C’est pour cette raison que le dialogue entre grands-parents et petits-enfants est plus que jamais nécessaire aujourd’hui. Cela peut sembler un peu étrange mais si un jeune – vous êtes tous jeunes ici – n’a pas le sentiment d’une relation avec ses grands-parents, le sens de ses racines, il n’aura pas la capacité de porter sa propre histoire, l’humanité, et il finira par transiger, accepter les compromis, selon les circonstances. L’harmonie humaine ne tolère pas les compromis. Si, la politique humaine – qui est autre chose et qui est nécessaire – la politique humaine se fait ainsi, avec des compromis parce qu’elle peut faire avancer tout le monde. Mais l’harmonie, non. Si tu n’as pas de racines, l’arbre ne poussera pas. Il y a un poète argentin, Francisco Luis Bernárdez – il est déjà mort, c’est l’un de nos grands poètes – qui dit ceci : « Todo lo que el árbol tiene de florido vive de lo que tiene sepultado » [Tout ce que l’arbre a de fleur vit de ce qu’il a enterré]. Si l’harmonie humaine porte du fruit, c’est parce qu’elle a des racines.
Et pourquoi le dialogue avec les grands-parents ? Je peux parler avec mes parents, c’est très important ! Parler avec ses parents est très important. Mais les grands-parents ont quelque chose en plus, comme le bon vin. Plus le bon vin vieillit, meilleur il est. Vous, les Français, vous connaissez cela, non ? Les grands-parents ont cette sagesse. Ce passage du livre de Joël m’a toujours frappé : « Les grands-parents auront des songes. Les vieillards auront des songes et les jeunes gens des visions ». Les jeunes sont des prophètes. Les personnes âgées sont des rêveurs. Il semble que ce soit le contraire, mais c’est ainsi ! A condition que les vieillards et les jeunes gens se parlent. C’est cela, l’écologie humaine.

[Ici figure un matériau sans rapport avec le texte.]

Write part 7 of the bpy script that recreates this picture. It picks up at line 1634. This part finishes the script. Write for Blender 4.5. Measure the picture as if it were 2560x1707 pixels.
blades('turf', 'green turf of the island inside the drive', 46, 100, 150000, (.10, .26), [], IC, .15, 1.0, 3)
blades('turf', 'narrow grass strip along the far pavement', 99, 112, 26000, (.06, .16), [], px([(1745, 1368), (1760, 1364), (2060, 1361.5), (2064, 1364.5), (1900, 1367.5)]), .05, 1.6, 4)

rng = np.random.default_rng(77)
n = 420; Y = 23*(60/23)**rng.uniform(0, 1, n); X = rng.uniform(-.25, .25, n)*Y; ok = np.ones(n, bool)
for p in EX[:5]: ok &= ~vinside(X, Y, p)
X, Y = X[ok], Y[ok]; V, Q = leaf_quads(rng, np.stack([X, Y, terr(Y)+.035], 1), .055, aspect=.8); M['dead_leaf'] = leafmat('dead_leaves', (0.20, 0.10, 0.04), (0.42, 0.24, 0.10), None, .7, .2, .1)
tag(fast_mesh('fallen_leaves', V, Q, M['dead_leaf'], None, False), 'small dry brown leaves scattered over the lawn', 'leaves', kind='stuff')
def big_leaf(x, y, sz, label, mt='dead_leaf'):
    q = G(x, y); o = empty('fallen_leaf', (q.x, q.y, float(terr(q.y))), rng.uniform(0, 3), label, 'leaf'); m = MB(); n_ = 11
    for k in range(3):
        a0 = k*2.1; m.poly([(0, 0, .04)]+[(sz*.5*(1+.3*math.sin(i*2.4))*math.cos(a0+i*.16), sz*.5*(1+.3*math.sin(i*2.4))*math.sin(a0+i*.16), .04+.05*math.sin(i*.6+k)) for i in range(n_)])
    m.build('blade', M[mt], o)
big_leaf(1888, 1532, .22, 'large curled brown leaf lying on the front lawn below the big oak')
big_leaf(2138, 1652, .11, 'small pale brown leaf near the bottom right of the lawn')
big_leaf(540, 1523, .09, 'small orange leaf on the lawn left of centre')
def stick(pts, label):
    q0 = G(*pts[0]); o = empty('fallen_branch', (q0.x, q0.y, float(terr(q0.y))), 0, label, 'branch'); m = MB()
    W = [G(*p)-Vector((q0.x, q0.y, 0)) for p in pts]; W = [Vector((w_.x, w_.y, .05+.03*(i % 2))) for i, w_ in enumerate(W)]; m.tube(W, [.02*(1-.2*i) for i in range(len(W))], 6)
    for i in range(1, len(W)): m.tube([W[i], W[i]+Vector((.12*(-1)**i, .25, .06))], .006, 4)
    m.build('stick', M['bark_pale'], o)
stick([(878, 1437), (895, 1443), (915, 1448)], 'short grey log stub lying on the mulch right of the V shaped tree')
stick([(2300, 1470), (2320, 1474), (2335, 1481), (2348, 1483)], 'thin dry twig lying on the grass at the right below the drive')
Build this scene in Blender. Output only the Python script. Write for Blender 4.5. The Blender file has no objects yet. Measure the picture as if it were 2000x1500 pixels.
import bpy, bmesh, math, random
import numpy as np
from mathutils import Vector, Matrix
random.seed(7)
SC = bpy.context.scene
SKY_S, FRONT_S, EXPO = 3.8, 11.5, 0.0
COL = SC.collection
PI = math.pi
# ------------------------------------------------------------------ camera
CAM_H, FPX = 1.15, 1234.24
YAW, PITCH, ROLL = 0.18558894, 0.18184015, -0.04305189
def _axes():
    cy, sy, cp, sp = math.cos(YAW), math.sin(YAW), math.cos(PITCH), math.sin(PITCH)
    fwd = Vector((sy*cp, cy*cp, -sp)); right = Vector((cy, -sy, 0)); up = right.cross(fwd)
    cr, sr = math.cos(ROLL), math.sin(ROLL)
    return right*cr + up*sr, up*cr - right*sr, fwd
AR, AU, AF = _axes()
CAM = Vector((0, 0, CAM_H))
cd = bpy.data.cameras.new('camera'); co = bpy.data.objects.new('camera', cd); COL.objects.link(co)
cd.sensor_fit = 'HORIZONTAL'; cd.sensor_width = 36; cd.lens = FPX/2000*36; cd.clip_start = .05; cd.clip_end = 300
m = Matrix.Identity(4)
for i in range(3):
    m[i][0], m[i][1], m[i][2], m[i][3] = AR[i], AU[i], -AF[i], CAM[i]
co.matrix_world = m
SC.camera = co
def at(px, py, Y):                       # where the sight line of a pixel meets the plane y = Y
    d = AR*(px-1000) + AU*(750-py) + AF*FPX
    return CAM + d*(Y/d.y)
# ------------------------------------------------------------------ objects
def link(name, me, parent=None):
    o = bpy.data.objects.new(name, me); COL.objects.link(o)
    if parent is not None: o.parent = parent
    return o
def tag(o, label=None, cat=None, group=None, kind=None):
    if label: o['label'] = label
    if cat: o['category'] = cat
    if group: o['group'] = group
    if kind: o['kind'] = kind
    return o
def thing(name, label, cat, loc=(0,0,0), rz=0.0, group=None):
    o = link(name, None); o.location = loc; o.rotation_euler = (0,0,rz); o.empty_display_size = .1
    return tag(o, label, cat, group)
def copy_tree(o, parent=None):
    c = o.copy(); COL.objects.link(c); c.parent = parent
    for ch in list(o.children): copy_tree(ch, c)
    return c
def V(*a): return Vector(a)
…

Je regrette, mais nous devons nous arrêter, parce que le pape aussi est esclave de la montre. Mais j’ai tenu à donner ce témoignage de mon histoire, tout cela, pour avancer. Et le mot-clé est harmonie. Et le mot-clé humain est tendresse, capacité de caresser. La structure humaine est l’une des nombreuses structures politiques qui sont nécessaires. La structure humaine est le dialogue entre les vieux et les jeunes.
Je vous remercie pour ce que vous faites. J’ai préféré adresser ceci [le discours écrit] à vos archives – vous le lirez plus tard – et dire, avec le cœur, ce que je sens. Cela m’a semblé plus humain. Je vous souhaite le meilleur. Et priez pour moi. J’en ai besoin. Ce travail n’est pas facile. Et que le Seigneur bénisse vous tous (en français dans le discours, ndt).